:: Stored data ::
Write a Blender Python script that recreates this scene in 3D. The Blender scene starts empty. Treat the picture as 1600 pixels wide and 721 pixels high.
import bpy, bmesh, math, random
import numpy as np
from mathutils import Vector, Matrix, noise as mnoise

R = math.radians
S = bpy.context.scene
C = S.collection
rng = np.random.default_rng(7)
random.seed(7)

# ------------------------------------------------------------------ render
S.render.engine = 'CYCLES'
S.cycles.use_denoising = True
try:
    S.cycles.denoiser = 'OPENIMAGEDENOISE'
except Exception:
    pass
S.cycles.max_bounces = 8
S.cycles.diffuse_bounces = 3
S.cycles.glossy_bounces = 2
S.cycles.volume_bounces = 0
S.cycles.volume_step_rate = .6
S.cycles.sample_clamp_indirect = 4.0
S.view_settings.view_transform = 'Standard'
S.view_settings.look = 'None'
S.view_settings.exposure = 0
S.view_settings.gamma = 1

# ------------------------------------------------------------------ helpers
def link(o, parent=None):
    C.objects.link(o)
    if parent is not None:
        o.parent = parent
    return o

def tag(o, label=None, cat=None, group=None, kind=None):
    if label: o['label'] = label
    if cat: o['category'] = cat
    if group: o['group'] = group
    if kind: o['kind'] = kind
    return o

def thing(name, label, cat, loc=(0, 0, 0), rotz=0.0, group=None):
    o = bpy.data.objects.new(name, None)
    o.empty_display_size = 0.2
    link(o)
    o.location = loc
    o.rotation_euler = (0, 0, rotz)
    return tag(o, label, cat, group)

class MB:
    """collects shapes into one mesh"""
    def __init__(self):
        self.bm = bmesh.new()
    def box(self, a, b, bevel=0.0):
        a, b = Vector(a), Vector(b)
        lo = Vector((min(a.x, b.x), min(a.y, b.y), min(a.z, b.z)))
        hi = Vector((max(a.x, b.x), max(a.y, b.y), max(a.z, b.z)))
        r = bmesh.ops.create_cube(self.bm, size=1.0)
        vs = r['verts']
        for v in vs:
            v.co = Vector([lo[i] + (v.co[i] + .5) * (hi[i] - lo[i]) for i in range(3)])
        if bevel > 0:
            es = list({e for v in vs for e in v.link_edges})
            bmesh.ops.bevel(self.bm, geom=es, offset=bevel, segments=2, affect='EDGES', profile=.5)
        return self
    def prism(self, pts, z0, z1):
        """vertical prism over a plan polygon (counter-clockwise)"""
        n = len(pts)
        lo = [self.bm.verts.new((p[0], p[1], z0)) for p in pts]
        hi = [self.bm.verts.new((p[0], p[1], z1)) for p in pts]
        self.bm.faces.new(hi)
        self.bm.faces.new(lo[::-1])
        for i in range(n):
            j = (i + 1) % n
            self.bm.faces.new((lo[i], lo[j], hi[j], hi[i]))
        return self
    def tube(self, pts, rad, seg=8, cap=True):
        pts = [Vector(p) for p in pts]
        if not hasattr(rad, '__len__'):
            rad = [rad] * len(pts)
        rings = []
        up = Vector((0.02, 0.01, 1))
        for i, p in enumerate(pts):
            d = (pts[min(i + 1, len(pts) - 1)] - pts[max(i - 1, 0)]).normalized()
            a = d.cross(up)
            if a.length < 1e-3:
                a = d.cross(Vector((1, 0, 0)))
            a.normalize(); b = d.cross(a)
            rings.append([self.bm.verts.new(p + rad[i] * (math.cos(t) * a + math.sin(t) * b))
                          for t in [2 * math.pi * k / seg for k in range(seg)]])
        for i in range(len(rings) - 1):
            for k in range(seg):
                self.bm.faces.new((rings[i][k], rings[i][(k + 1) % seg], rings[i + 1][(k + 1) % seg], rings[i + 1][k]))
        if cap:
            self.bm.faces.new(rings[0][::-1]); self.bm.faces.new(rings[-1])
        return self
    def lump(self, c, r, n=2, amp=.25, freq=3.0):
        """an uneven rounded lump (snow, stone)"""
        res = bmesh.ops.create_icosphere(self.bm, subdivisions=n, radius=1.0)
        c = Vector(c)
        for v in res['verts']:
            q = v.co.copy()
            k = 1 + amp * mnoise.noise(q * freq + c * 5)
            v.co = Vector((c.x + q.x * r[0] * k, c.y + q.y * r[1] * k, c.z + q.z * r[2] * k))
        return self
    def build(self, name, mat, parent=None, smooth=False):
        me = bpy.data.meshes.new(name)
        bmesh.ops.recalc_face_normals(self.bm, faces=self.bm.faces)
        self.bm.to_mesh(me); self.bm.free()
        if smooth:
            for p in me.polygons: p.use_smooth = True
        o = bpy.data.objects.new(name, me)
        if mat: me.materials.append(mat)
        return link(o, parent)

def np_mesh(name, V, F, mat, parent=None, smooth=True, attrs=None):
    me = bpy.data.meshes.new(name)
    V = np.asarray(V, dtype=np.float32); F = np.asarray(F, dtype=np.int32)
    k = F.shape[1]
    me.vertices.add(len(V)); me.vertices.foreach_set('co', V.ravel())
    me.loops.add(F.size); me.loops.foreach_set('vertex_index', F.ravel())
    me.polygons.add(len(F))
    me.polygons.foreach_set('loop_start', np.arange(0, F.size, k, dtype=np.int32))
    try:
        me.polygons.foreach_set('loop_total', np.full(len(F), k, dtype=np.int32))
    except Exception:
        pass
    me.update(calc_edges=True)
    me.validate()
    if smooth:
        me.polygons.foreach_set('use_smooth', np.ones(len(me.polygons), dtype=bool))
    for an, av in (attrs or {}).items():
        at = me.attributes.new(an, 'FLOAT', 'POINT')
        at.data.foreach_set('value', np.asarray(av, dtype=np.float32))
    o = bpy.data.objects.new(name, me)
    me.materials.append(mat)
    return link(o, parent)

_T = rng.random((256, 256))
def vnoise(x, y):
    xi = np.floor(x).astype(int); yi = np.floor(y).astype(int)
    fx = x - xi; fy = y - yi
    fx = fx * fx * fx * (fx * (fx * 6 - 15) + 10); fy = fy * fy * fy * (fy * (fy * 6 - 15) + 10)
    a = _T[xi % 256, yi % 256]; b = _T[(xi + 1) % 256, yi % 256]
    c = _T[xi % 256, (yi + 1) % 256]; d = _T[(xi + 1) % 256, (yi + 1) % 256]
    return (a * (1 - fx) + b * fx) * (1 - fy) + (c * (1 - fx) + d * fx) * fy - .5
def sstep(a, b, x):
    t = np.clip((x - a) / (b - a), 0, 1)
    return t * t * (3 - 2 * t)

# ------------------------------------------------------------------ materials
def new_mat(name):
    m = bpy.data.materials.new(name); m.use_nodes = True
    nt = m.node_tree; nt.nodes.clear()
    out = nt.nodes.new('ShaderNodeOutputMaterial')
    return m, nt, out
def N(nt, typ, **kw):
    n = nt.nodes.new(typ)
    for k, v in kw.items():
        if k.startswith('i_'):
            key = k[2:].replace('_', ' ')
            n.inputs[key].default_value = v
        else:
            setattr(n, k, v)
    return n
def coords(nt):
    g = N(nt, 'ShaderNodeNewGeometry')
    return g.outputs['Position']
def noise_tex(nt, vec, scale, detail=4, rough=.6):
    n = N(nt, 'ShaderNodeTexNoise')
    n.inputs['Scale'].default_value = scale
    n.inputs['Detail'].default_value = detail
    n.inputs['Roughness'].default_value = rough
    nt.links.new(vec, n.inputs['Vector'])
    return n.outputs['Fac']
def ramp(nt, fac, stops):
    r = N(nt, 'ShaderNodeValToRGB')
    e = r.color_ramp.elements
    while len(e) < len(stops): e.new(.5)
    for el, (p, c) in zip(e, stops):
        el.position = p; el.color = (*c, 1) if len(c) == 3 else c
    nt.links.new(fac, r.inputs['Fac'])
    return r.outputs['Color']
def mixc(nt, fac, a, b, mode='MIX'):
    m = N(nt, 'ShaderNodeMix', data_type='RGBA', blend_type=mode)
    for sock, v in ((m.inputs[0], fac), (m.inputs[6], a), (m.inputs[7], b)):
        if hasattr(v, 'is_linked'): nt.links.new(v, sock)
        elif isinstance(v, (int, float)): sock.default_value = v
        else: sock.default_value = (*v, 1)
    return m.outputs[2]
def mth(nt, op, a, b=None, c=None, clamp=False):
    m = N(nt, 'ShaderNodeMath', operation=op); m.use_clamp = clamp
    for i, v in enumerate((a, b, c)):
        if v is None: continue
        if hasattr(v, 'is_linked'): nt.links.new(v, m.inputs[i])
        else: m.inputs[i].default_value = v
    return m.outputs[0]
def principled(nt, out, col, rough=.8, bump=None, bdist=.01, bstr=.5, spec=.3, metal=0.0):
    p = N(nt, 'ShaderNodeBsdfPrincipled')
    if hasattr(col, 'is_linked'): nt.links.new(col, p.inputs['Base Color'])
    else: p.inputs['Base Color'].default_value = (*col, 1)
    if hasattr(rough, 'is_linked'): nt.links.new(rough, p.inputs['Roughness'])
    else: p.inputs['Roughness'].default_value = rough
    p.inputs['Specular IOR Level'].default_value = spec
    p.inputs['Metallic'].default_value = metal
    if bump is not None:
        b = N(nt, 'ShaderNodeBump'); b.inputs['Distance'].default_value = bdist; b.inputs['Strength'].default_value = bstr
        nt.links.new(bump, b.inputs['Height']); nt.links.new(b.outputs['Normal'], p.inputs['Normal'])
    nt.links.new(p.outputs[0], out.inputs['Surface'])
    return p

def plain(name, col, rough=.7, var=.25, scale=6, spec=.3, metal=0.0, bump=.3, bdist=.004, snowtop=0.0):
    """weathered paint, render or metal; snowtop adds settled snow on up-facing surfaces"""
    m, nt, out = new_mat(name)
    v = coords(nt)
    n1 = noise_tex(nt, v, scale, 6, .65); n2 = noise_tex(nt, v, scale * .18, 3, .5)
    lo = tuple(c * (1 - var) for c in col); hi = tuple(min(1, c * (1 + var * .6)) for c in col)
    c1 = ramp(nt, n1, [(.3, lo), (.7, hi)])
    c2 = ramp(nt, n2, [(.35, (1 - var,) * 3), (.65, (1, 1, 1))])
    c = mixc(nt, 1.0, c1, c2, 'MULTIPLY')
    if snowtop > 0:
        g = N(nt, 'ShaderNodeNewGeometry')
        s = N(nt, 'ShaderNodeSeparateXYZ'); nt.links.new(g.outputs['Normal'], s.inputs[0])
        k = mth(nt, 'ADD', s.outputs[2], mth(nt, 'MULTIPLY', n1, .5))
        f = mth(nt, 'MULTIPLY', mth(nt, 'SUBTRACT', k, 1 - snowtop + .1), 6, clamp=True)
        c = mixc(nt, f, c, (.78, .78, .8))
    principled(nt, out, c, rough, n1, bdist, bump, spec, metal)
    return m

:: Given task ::
Can you write out the lines above, from the first one through the one containing "from mathutils import", exactly as they appear and nothing more?

:: Solution to the exercise ::
Write a Blender Python script that recreates this scene in 3D. The Blender scene starts empty. Treat the picture as 1600 pixels wide and 721 pixels high.
import bpy, bmesh, math, random
import numpy as np
from mathutils import Vector, Matrix, noise as mnoise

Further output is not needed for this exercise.